→ **Given exercise**
Reproduce the material that follows, please, but only from its first line to the line containing "SC.camera = camo", inclusive.

→ **Dataset extract**
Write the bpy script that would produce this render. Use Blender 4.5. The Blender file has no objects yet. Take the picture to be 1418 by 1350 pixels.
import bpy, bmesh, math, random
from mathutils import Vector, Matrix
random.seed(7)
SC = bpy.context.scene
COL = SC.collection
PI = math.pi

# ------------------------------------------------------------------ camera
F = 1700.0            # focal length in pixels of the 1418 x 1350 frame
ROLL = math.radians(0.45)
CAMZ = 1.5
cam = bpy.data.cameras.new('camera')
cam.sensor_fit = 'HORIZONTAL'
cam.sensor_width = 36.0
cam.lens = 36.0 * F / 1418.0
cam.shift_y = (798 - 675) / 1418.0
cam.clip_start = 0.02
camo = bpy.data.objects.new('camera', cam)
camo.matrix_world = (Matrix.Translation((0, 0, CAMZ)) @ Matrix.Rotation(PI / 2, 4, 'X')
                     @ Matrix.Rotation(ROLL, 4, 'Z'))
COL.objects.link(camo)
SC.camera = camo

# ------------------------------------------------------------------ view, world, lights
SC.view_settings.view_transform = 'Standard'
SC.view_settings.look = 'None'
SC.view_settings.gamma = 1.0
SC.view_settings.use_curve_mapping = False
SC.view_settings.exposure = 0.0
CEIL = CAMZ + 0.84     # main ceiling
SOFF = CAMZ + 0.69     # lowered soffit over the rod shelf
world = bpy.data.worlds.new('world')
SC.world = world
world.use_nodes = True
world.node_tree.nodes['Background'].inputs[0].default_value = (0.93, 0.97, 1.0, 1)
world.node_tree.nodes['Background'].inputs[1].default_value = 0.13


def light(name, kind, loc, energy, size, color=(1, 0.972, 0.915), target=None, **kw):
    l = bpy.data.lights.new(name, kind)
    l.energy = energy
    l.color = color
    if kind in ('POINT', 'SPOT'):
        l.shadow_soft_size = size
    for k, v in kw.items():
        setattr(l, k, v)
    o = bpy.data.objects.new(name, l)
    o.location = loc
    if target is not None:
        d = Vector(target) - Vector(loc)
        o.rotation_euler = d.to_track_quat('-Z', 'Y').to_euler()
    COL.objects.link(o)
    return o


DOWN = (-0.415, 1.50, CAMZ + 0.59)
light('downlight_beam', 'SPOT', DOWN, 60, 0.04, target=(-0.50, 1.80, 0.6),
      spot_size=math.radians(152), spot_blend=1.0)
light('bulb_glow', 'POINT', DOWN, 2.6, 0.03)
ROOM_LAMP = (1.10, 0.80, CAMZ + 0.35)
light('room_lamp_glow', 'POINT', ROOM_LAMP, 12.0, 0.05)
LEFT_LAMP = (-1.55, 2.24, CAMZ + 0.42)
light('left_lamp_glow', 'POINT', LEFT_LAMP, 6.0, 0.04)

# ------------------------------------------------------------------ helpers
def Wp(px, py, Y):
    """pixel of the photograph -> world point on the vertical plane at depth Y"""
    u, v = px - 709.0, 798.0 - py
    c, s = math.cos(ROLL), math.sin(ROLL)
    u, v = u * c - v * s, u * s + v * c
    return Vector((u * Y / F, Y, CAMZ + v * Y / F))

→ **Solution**
Write the bpy script that would produce this render. Use Blender 4.5. The Blender file has no objects yet. Take the picture to be 1418 by 1350 pixels.
import bpy, bmesh, math, random
from mathutils import Vector, Matrix
random.seed(7)
SC = bpy.context.scene
COL = SC.collection
PI = math.pi

# ------------------------------------------------------------------ camera
F = 1700.0            # focal length in pixels of the 1418 x 1350 frame
ROLL = math.radians(0.45)
CAMZ = 1.5
cam = bpy.data.cameras.new('camera')
cam.sensor_fit = 'HORIZONTAL'
cam.sensor_width = 36.0
cam.lens = 36.0 * F / 1418.0
cam.shift_y = (798 - 675) / 1418.0
cam.clip_start = 0.02
camo = bpy.data.objects.new('camera', cam)
camo.matrix_world = (Matrix.Translation((0, 0, CAMZ)) @ Matrix.Rotation(PI / 2, 4, 'X')
                     @ Matrix.Rotation(ROLL, 4, 'Z'))
COL.objects.link(camo)
SC.camera = camo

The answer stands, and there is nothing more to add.